**REQUIRED WORK**
Write out, word for word, the first line of the data below and every line after it through the one containing "m.build('blade_iron', M['iron'], bl, world=True)".

____

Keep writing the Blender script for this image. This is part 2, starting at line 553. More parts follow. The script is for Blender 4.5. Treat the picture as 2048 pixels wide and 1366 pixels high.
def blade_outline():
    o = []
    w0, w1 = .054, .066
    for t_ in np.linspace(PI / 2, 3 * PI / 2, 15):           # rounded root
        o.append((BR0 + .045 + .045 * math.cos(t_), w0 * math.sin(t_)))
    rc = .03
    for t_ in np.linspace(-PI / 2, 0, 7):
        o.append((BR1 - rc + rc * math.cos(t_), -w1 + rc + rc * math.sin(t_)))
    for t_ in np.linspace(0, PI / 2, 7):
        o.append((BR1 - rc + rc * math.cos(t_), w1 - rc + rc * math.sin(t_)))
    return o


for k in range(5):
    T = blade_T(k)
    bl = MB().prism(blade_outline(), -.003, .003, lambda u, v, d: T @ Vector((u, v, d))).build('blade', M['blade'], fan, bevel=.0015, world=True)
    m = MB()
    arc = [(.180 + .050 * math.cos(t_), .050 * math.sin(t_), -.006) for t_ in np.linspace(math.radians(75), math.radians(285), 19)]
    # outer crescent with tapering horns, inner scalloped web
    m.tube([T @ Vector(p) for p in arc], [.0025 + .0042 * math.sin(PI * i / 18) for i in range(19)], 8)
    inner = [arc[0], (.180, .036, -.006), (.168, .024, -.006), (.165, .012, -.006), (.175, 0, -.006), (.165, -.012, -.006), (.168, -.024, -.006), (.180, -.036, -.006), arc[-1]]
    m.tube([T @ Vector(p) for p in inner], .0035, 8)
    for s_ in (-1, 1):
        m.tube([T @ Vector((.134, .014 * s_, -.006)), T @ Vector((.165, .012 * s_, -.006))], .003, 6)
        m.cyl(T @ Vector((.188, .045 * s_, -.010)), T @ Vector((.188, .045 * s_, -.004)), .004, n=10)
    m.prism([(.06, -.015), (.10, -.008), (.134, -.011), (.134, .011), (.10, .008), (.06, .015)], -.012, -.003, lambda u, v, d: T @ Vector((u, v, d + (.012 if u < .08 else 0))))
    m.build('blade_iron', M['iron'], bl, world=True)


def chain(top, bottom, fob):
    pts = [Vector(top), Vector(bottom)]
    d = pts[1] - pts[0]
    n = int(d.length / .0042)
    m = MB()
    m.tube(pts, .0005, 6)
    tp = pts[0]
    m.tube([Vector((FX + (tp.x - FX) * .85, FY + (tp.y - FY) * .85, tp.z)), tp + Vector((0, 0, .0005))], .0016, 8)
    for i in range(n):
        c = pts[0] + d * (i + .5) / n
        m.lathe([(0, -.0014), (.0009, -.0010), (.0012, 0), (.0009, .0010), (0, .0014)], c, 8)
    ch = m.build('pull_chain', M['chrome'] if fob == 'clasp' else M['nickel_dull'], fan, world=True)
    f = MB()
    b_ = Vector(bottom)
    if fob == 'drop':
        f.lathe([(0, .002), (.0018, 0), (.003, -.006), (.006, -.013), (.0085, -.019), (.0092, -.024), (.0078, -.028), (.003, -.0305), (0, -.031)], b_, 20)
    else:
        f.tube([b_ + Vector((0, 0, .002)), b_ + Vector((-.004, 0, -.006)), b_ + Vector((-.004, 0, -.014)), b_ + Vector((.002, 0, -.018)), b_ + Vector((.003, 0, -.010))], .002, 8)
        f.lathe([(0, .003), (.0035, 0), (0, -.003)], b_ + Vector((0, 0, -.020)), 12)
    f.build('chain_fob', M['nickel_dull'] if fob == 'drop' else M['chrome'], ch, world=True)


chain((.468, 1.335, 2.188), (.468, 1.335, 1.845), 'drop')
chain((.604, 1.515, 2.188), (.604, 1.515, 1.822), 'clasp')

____

**RESPONSE FOR THIS EXERCISE**
Keep writing the Blender script for this image. This is part 2, starting at line 553. More parts follow. The script is for Blender 4.5. Treat the picture as 2048 pixels wide and 1366 pixels high.
def blade_outline():
    o = []
    w0, w1 = .054, .066
    for t_ in np.linspace(PI / 2, 3 * PI / 2, 15):           # rounded root
        o.append((BR0 + .045 + .045 * math.cos(t_), w0 * math.sin(t_)))
    rc = .03
    for t_ in np.linspace(-PI / 2, 0, 7):
        o.append((BR1 - rc + rc * math.cos(t_), -w1 + rc + rc * math.sin(t_)))
    for t_ in np.linspace(0, PI / 2, 7):
        o.append((BR1 - rc + rc * math.cos(t_), w1 - rc + rc * math.sin(t_)))
    return o


for k in range(5):
    T = blade_T(k)
    bl = MB().prism(blade_outline(), -.003, .003, lambda u, v, d: T @ Vector((u, v, d))).build('blade', M['blade'], fan, bevel=.0015, world=True)
    m = MB()
    arc = [(.180 + .050 * math.cos(t_), .050 * math.sin(t_), -.006) for t_ in np.linspace(math.radians(75), math.radians(285), 19)]
    # outer crescent with tapering horns, inner scalloped web
    m.tube([T @ Vector(p) for p in arc], [.0025 + .0042 * math.sin(PI * i / 18) for i in range(19)], 8)
    inner = [arc[0], (.180, .036, -.006), (.168, .024, -.006), (.165, .012, -.006), (.175, 0, -.006), (.165, -.012, -.006), (.168, -.024, -.006), (.180, -.036, -.006), arc[-1]]
    m.tube([T @ Vector(p) for p in inner], .0035, 8)
    for s_ in (-1, 1):
        m.tube([T @ Vector((.134, .014 * s_, -.006)), T @ Vector((.165, .012 * s_, -.006))], .003, 6)
        m.cyl(T @ Vector((.188, .045 * s_, -.010)), T @ Vector((.188, .045 * s_, -.004)), .004, n=10)
    m.prism([(.06, -.015), (.10, -.008), (.134, -.011), (.134, .011), (.10, .008), (.06, .015)], -.012, -.003, lambda u, v, d: T @ Vector((u, v, d + (.012 if u < .08 else 0))))
    m.build('blade_iron', M['iron'], bl, world=True)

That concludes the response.